DJ: Controversially, in your new book, How The West Was Lost (Allen Lane, £14.99), you suggest that America could opt for a kind of suicidal, extreme option of protectionism, erecting new barriers, perhaps even defaulting on its debts to China. Do you really think that would be a sensible way of dealing with this challenge?
DM: No, I don't. I'm not recommending them: I say that they are options. There are many economists on Wall Street and in the City of London who would argue very convincingly that the United States has already embarked on a stealth default through the exchange rate. And where protectionism is concerned, again, it is farcical speaking to an African. While I was in China last November, a Chinese person was brought to task about the exchange rate manipulation by an American. And the Chinese person replied: "How dare an American accost us about protectionism in front of an African when we know that America and Europe have been the leaders of protectionism — particularly in agriculture subsidies?" How do you square that circle? That is not to say that just because we already have protectionism that protectionism is a good thing — I'm just saying we live in the real world. I believe in the free movement of trade and capital and even labour, but the reality is that protectionism exists and so therefore it's not off the table. There are studies that show large swathes of Americans urging politicians to talk about protectionism — we've got 30 million-odd people out of work in the manufacturing sector, jobs they say aren't coming back. How do you sort this out? It's a real constraint in the developed world.
NF: There's one problem though — traditional protectionism is in fact illegal. The rules of the World Trade Organisation meant that when the Bush administration temporarily slapped on steel tariffs, it had to take them off pretty quickly. One of the issues here is what we mean by protectionism.
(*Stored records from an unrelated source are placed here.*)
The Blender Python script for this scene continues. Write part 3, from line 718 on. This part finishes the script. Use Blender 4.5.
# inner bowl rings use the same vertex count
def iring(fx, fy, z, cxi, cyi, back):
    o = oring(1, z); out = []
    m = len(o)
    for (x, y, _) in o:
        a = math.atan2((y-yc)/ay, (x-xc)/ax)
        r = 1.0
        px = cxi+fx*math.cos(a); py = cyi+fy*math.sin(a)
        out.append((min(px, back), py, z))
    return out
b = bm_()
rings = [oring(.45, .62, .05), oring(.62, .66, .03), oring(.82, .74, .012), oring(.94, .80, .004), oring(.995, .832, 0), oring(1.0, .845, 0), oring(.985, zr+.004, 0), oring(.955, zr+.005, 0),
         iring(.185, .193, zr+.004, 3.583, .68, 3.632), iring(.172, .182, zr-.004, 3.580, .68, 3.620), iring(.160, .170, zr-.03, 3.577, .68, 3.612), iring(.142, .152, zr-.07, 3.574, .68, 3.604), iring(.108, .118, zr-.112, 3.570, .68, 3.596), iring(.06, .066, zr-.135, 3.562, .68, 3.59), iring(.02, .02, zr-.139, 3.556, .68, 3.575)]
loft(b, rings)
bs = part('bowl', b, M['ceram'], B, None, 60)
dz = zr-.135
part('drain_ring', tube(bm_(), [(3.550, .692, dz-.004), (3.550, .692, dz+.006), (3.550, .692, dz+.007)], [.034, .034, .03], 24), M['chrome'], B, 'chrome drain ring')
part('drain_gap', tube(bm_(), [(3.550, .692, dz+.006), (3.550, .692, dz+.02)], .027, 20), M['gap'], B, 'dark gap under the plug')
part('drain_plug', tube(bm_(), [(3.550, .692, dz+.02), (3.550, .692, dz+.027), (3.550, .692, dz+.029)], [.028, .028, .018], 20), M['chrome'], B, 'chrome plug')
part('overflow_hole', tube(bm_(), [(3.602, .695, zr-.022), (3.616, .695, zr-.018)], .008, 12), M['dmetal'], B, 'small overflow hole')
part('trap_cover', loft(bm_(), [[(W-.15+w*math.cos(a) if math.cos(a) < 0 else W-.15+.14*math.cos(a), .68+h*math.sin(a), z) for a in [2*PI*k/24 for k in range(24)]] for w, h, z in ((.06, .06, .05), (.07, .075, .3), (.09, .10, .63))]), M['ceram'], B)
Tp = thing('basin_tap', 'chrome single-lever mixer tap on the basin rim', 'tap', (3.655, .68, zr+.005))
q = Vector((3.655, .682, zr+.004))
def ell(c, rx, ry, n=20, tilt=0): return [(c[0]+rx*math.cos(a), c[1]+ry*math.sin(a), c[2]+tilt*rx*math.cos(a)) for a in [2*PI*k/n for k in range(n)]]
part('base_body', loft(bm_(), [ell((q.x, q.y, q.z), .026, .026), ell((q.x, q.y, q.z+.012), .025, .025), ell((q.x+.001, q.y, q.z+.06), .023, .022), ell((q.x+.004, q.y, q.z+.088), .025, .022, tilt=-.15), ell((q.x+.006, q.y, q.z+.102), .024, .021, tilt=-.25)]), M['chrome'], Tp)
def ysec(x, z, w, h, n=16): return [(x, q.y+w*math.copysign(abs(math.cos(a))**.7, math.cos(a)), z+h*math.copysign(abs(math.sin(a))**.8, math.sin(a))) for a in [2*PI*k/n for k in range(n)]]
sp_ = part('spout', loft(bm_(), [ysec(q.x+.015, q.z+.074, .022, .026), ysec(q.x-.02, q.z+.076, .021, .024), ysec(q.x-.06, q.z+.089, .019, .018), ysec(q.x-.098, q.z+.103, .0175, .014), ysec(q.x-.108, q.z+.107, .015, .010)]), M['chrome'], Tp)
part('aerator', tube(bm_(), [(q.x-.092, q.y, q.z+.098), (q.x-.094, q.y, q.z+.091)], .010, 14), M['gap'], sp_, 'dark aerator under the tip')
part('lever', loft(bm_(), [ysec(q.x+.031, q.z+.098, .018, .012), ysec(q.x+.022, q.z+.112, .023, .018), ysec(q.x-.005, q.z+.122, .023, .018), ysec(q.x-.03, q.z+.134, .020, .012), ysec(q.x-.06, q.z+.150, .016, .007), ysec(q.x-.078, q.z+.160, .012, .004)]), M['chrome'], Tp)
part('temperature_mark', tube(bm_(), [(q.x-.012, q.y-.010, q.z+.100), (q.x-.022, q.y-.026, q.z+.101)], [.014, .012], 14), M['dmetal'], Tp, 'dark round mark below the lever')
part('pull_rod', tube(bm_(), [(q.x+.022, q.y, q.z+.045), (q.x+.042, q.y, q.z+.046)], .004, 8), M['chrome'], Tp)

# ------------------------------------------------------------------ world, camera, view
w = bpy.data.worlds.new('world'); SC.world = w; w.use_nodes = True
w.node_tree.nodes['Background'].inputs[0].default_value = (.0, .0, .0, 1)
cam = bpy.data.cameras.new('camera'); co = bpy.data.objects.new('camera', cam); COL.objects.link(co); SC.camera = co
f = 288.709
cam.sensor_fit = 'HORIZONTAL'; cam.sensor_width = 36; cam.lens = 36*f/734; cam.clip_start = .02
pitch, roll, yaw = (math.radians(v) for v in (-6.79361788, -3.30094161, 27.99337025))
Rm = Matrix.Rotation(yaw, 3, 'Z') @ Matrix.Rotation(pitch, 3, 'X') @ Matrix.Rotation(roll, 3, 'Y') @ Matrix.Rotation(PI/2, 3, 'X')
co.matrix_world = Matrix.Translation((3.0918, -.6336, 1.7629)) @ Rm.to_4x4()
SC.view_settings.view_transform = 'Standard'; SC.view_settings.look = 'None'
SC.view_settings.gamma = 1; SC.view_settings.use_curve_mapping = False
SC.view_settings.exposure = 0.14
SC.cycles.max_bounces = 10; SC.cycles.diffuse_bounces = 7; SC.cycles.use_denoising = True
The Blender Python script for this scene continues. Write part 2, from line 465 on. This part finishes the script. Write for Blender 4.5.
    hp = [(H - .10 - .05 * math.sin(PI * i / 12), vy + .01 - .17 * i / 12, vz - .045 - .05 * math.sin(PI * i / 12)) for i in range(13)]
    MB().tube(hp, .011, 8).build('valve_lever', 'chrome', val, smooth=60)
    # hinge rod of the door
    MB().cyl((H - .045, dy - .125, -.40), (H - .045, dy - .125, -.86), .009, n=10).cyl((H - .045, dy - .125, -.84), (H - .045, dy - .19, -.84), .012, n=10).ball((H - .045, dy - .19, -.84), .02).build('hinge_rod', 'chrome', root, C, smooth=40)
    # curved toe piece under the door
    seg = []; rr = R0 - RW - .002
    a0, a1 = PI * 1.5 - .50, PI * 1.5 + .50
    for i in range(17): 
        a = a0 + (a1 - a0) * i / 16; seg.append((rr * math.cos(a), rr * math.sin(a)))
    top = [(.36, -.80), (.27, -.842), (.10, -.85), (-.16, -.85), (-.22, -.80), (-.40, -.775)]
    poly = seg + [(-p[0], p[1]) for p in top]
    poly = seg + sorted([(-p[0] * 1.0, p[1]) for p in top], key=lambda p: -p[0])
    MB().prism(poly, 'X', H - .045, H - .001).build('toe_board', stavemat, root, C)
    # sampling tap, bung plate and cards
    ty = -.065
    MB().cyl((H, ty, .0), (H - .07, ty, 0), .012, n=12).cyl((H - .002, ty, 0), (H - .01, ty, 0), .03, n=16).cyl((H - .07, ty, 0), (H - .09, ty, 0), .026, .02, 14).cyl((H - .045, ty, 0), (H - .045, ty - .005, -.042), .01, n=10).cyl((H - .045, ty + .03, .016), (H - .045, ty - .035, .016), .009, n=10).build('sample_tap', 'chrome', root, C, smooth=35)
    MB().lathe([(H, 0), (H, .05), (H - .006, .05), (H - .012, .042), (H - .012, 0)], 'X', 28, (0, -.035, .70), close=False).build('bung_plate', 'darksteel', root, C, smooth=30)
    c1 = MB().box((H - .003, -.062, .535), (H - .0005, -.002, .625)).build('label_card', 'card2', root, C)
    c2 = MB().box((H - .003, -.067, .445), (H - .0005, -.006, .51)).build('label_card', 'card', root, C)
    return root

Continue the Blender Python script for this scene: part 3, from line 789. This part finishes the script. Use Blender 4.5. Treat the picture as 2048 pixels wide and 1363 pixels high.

I don't think we have the option — even if we wanted it — to go back to the 1930s and Smoot-Hawley. We are talking really about exchange rate manipulation, and since the Chinese have been practising that now for the best part of a decade, it would be odd if no one else were tempted to join in. So the real issue is who wins the race to the bottom in the flat currency competition, who can most out-devalue the competition. I think this has got quite interesting lately because the Europeans didn't stick to the script. The script said they were supposed to have a really strong euro and be mugs like the Japanese but, with brilliant Machiavellian ingenuity, the Germans orchestrated a massive sovereign debt crisis in peripheral Europe to try to drive the euro down. You can hear the crocodile tears in Bavaria at this crisis since it's been very, very good for them. So the new protectionism is actually a game of quantitative easing, which is the new euphemism for printing money.
DM: But again with protectionism, people are focused on more tactical, short-term issues. I'll give you an example. There's very clear, anti-trust legislation that governs corporations buying an asset. So if BP were to try to take over Exxon Mobil, there's clear anti-trust legislation that is triggered. But the legal infrastructure of the international system has not kept up with some of the things that China is doing. There is no similar anti-trust legislation for a state going around and buying assets, which is why China, very cleverly, has bought all these resources around the world. It is virtually impossible to take them to task. There may come a time — and this is where the Chinese are brilliant, they've played this chess game several moves in advance — when people start saying that this is effectively anti-trust, the Chinese state purchasing all this land or purchasing all these minerals. But in fact, what they are doing now is not buying the assets on the ground any more, just the off-take. They are locking in long-term contracts — 30-year, 50-year, 100-year contracts. That to me is another form of protectionism. We don't know how it will play out.